PROBLEM DETAILS
Give the data again exactly, from its opening line through the line in which "P = [P[0]] + [[(P[i-1][q]+2*P[i][q]+P[i+1][q])/4" appears.

◆ ◆ ◆

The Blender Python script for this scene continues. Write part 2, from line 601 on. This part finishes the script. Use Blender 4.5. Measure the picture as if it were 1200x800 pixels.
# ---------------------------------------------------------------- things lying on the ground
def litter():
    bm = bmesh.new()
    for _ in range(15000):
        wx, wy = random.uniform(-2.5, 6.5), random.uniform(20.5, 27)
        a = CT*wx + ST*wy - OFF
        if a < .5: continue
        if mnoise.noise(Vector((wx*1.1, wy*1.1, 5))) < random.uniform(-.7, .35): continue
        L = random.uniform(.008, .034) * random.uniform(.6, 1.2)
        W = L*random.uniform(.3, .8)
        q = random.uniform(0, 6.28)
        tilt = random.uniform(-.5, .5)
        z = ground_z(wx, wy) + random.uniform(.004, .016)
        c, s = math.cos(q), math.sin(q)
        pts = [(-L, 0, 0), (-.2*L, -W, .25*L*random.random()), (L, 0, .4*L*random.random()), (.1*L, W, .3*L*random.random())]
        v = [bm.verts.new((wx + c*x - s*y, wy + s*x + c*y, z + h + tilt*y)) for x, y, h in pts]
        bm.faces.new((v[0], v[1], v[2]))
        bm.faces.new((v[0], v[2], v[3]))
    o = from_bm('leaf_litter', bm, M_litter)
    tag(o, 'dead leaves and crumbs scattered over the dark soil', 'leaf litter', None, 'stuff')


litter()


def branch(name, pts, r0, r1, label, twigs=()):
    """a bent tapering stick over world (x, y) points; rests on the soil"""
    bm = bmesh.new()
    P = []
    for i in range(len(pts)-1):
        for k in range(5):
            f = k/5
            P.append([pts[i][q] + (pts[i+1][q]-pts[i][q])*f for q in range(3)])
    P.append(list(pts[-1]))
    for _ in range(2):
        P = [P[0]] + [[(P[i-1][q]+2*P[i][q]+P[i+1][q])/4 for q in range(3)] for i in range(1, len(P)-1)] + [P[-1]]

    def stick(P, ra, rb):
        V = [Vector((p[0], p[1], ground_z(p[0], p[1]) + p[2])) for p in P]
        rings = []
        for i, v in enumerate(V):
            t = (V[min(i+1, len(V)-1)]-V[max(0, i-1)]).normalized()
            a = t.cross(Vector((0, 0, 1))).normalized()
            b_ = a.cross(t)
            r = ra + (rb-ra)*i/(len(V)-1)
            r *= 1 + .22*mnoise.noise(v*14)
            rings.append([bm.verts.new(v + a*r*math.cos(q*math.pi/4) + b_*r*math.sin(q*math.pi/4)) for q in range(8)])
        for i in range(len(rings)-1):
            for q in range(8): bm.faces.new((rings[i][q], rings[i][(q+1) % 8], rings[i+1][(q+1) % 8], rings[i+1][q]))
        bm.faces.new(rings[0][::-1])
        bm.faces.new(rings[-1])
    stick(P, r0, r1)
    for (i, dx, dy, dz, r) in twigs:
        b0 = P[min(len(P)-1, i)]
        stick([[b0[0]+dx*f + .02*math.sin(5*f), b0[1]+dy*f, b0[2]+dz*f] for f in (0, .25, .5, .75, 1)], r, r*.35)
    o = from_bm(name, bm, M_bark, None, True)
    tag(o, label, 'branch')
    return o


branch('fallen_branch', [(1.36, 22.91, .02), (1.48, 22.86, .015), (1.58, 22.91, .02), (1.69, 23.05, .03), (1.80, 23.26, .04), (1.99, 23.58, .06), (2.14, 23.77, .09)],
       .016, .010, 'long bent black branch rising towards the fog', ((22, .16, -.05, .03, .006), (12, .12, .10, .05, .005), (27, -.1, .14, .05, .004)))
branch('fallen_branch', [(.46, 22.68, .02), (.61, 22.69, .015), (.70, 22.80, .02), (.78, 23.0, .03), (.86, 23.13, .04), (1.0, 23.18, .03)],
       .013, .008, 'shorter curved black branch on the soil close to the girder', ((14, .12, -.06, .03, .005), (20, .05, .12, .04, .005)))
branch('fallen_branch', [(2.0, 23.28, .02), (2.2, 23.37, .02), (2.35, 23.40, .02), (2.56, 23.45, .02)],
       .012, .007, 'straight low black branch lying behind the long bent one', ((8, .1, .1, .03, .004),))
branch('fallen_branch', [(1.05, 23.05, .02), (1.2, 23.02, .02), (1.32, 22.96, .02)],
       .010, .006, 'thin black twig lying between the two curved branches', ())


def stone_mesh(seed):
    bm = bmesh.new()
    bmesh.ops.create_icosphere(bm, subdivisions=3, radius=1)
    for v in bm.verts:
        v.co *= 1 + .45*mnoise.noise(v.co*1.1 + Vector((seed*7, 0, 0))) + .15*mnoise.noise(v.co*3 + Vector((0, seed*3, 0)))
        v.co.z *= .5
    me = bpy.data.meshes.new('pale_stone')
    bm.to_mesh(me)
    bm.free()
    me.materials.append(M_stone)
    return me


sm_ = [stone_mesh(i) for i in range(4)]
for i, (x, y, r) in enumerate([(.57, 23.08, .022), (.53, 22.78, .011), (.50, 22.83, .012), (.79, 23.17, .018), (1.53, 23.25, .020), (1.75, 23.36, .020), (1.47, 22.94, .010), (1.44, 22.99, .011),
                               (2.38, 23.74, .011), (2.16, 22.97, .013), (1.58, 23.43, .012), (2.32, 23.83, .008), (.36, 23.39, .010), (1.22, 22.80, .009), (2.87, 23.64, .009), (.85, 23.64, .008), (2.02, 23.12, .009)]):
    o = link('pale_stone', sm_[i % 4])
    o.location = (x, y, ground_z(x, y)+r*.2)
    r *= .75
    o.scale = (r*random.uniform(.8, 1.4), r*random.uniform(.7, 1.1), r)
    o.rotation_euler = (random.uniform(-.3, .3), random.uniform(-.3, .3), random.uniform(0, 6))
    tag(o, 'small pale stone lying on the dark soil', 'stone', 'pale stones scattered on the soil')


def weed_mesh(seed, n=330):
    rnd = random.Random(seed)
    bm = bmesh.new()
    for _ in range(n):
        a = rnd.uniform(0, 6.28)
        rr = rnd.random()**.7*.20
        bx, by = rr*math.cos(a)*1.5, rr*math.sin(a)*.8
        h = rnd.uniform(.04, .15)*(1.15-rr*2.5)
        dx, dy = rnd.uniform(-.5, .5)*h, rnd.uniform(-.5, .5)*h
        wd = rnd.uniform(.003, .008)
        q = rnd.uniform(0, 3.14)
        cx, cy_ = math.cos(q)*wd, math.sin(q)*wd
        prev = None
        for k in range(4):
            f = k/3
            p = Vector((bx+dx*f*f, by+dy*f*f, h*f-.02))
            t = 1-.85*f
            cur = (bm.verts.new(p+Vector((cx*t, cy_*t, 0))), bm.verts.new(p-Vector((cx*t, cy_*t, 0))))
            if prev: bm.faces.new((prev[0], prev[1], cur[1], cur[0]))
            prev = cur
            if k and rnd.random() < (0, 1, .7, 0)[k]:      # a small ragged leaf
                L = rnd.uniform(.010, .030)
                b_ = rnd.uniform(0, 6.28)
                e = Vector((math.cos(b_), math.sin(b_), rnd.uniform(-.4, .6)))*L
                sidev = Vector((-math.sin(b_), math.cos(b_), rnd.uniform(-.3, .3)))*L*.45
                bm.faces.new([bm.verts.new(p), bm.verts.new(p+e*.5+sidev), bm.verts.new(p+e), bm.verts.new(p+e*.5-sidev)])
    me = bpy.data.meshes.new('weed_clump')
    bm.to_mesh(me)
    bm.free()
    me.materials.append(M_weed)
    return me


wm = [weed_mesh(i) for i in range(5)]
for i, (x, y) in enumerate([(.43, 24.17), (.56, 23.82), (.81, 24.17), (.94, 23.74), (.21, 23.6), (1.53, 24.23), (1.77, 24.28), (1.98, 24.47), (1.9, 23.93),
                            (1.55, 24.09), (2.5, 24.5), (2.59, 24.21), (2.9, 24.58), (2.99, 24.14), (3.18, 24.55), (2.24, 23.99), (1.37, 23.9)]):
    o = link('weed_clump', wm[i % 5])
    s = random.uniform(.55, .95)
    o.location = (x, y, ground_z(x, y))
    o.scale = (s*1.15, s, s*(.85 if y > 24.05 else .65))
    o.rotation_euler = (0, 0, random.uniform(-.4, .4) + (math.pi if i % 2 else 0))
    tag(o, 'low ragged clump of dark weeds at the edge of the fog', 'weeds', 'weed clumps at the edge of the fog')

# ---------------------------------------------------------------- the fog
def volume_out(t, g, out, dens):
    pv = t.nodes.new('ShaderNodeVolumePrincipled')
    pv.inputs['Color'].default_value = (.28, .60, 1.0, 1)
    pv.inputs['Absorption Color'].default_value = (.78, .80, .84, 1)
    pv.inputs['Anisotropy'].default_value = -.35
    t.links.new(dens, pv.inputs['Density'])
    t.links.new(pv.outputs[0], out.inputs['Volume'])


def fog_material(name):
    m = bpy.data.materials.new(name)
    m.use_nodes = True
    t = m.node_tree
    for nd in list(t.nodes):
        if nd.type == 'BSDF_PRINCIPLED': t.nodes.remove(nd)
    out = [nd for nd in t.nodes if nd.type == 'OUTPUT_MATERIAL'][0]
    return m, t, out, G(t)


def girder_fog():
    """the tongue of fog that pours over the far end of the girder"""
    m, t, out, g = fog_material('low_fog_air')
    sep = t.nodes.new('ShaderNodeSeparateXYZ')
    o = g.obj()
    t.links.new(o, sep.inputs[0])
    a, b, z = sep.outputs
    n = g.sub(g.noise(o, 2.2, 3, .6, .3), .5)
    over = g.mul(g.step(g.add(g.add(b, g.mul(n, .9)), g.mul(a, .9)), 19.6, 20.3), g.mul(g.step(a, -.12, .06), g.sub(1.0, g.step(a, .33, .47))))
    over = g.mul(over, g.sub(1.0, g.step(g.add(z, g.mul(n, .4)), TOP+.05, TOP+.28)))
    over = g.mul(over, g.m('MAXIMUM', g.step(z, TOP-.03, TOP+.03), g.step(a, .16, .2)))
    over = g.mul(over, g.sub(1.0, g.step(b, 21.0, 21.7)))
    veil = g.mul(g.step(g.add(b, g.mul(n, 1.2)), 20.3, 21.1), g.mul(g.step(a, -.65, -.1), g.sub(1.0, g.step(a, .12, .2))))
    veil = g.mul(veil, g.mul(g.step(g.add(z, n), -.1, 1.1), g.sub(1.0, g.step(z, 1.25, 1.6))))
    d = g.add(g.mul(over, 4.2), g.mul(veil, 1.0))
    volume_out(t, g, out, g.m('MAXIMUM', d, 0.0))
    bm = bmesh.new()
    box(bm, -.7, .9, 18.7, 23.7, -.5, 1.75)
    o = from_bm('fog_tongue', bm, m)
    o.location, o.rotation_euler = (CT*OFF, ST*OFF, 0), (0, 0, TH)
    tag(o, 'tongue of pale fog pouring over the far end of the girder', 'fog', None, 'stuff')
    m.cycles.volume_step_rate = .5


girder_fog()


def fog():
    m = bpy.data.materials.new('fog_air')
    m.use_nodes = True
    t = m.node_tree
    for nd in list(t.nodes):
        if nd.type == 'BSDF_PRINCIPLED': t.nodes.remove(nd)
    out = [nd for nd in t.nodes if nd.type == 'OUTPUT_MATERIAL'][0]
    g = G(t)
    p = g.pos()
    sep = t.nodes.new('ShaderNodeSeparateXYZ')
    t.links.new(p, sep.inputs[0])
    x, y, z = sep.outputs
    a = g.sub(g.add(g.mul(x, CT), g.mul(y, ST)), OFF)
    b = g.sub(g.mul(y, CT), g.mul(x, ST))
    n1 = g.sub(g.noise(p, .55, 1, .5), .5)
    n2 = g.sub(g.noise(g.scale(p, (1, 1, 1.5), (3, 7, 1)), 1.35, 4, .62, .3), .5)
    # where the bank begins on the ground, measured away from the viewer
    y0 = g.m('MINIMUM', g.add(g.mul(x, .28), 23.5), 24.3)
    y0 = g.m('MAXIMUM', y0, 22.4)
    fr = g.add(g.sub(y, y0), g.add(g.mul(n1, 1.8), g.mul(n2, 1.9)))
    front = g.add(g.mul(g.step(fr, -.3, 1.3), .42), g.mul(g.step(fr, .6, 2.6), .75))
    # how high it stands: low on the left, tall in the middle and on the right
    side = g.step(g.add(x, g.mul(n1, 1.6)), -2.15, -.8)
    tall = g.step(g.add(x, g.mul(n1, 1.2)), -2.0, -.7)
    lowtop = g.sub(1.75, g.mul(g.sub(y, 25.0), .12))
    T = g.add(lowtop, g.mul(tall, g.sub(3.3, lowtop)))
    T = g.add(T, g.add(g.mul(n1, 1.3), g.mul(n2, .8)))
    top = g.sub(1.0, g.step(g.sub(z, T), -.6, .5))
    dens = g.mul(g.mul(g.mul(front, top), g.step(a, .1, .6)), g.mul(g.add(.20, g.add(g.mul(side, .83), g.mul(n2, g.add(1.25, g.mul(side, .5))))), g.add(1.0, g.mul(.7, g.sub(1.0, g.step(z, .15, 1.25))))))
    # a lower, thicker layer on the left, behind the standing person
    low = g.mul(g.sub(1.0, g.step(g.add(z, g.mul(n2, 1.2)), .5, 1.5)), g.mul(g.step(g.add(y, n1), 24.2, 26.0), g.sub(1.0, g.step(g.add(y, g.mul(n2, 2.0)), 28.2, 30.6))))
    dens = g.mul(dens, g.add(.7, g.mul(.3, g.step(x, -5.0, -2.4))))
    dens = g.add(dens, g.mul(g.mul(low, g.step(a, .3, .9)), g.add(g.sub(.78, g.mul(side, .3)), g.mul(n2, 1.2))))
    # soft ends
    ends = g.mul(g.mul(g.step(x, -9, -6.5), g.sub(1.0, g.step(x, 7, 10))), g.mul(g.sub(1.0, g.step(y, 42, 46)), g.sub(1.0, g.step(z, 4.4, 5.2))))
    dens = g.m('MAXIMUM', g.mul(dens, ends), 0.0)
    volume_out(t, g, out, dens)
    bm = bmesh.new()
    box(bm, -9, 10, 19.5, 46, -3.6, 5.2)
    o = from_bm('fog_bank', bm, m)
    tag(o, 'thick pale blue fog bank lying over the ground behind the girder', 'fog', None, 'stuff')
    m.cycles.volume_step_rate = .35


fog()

◆ ◆ ◆

EXERCISE OUTPUT
The Blender Python script for this scene continues. Write part 2, from line 601 on. This part finishes the script. Use Blender 4.5. Measure the picture as if it were 1200x800 pixels.
# ---------------------------------------------------------------- things lying on the ground
def litter():
    bm = bmesh.new()
    for _ in range(15000):
        wx, wy = random.uniform(-2.5, 6.5), random.uniform(20.5, 27)
        a = CT*wx + ST*wy - OFF
        if a < .5: continue
        if mnoise.noise(Vector((wx*1.1, wy*1.1, 5))) < random.uniform(-.7, .35): continue
        L = random.uniform(.008, .034) * random.uniform(.6, 1.2)
        W = L*random.uniform(.3, .8)
        q = random.uniform(0, 6.28)
        tilt = random.uniform(-.5, .5)
        z = ground_z(wx, wy) + random.uniform(.004, .016)
        c, s = math.cos(q), math.sin(q)
        pts = [(-L, 0, 0), (-.2*L, -W, .25*L*random.random()), (L, 0, .4*L*random.random()), (.1*L, W, .3*L*random.random())]
        v = [bm.verts.new((wx + c*x - s*y, wy + s*x + c*y, z + h + tilt*y)) for x, y, h in pts]
        bm.faces.new((v[0], v[1], v[2]))
        bm.faces.new((v[0], v[2], v[3]))
    o = from_bm('leaf_litter', bm, M_litter)
    tag(o, 'dead leaves and crumbs scattered over the dark soil', 'leaf litter', None, 'stuff')


litter()


def branch(name, pts, r0, r1, label, twigs=()):
    """a bent tapering stick over world (x, y) points; rests on the soil"""
    bm = bmesh.new()
    P = []
    for i in range(len(pts)-1):
        for k in range(5):
            f = k/5
            P.append([pts[i][q] + (pts[i+1][q]-pts[i][q])*f for q in range(3)])
    P.append(list(pts[-1]))
    for _ in range(2):
        P = [P[0]] + [[(P[i-1][q]+2*P[i][q]+P[i+1][q])/4 for q in range(3)] for i in range(1, len(P)-1)] + [P[-1]]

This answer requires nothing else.